Wired to move, they specialized in the kinesthetic voodoo of the shamans—hot-limbed sensuality on horseback, on promenade, and on the dance floor. As befitted deputies of the sensation seeker goddess, they ramped it up in the bedroom with go-getter lust and polished skills.
In their psychological lovecraft, they aimed square at the subpsyche, the deep memory well of sexual myth where goddesses laid men out with terrorjoy. They occasionally dispensed mother balm, but exclamation points were their chief business: the strong wine of praise, conversational dazzle, peak exploits, and the euphoria of loosened stays—unbound license and carnival.
Their labyrinths should have carried a health advisory. And the suitors who survived them found no pillowed breast at the end. These feisty, proud love queens required men on their toes, awestruck and anxious to please. If they enrapt and transfigured lovers with holy eros, they exacted a price, the steepest of all seductresses—kings’ ransoms, duels, even insanity and death. None of which guaranteed a thing. Siren-adventurers, like the “whirlwind” Inanna, couldn’t be contained; they were fizzing dynamos of change, mystery, and contradiction, with heavyweight, clear-the-tracks goddess identities.

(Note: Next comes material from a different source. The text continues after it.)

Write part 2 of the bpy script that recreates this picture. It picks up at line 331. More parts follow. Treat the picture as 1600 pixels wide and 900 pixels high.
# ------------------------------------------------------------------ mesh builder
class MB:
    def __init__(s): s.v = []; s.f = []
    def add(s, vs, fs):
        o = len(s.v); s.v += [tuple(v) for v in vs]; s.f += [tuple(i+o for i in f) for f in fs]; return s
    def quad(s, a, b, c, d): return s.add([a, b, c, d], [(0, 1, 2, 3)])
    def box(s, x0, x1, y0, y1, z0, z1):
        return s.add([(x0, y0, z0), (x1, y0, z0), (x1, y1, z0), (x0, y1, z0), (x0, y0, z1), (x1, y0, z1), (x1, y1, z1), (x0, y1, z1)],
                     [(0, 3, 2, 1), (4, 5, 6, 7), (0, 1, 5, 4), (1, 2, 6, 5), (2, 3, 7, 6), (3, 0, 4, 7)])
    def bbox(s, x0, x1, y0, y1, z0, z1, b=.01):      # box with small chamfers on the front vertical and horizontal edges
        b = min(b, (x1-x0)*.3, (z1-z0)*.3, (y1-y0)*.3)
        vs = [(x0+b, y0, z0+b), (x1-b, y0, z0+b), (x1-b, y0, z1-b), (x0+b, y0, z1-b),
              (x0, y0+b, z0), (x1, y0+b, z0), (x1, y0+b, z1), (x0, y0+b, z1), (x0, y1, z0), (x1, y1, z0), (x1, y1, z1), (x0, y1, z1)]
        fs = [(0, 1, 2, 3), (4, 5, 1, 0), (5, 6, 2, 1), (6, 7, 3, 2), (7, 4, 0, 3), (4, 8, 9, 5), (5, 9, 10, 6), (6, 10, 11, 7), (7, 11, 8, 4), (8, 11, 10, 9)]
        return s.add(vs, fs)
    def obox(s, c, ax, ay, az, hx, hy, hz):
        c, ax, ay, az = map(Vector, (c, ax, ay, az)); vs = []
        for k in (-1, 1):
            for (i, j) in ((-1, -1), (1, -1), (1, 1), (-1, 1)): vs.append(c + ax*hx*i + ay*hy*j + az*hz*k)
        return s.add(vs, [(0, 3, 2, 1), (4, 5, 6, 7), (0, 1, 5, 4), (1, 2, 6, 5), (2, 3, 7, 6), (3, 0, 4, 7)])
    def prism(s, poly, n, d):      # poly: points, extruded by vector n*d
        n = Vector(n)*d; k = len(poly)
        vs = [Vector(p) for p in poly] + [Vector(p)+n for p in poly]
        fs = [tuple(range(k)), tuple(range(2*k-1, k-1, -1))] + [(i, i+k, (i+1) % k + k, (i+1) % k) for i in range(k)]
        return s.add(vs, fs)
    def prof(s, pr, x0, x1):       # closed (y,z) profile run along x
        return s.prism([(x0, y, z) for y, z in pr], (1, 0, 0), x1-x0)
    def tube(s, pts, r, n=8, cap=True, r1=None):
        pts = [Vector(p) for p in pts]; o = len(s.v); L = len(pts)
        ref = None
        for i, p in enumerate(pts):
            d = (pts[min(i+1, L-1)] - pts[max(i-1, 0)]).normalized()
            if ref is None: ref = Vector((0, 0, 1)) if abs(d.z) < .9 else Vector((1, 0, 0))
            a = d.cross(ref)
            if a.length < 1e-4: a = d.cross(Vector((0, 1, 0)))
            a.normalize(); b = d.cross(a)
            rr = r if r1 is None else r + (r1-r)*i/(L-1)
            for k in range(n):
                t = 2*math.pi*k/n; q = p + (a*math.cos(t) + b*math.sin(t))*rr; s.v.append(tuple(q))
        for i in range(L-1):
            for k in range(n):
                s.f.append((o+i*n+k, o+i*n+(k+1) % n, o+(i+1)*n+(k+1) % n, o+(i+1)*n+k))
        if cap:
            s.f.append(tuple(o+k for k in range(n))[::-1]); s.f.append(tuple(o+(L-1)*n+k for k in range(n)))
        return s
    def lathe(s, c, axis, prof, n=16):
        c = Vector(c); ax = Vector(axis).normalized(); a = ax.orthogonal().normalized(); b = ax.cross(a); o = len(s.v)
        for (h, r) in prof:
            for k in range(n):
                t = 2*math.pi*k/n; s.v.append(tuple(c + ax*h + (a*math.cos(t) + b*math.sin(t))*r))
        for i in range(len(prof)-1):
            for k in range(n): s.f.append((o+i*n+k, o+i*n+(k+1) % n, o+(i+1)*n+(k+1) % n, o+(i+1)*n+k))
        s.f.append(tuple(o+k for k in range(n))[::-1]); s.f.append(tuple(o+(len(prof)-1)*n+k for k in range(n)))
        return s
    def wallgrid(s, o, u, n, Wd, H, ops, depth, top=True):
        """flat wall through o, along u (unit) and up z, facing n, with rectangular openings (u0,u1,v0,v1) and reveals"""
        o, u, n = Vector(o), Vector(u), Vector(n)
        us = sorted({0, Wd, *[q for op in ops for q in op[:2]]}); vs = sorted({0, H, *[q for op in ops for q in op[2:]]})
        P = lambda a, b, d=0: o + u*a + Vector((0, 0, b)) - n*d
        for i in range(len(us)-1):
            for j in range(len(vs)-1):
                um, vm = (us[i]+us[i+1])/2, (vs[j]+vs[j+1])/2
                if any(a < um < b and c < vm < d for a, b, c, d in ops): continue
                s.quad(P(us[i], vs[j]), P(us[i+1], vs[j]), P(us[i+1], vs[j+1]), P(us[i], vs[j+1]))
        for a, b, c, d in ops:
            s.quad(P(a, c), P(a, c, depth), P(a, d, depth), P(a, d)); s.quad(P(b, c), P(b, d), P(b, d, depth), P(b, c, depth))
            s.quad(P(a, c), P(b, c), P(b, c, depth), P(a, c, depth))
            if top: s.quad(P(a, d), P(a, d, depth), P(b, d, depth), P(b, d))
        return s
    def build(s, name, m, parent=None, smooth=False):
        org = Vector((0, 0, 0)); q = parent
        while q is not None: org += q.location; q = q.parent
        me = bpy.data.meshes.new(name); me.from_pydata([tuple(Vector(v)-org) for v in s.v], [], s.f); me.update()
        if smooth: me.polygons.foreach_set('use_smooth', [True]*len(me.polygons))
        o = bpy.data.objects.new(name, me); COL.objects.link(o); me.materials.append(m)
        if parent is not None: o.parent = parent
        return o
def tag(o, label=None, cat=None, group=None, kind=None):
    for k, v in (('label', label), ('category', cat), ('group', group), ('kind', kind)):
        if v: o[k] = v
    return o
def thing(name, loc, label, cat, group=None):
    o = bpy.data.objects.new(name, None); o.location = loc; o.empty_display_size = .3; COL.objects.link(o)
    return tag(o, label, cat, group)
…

Because they burned down the house of matrimony and worked so much mischief on male libidos, they drew the special wrath of the established order. They were the terroristas of sirens. They broke the oldest taboo, sequestration, and unleashed the repressed sex deity of roving lust and rolling conquests on society. Both men and women (their special nemesis) went for blood. They stigmatized them as heartless whores, ostracized and persecuted them, and wrote them out of history books.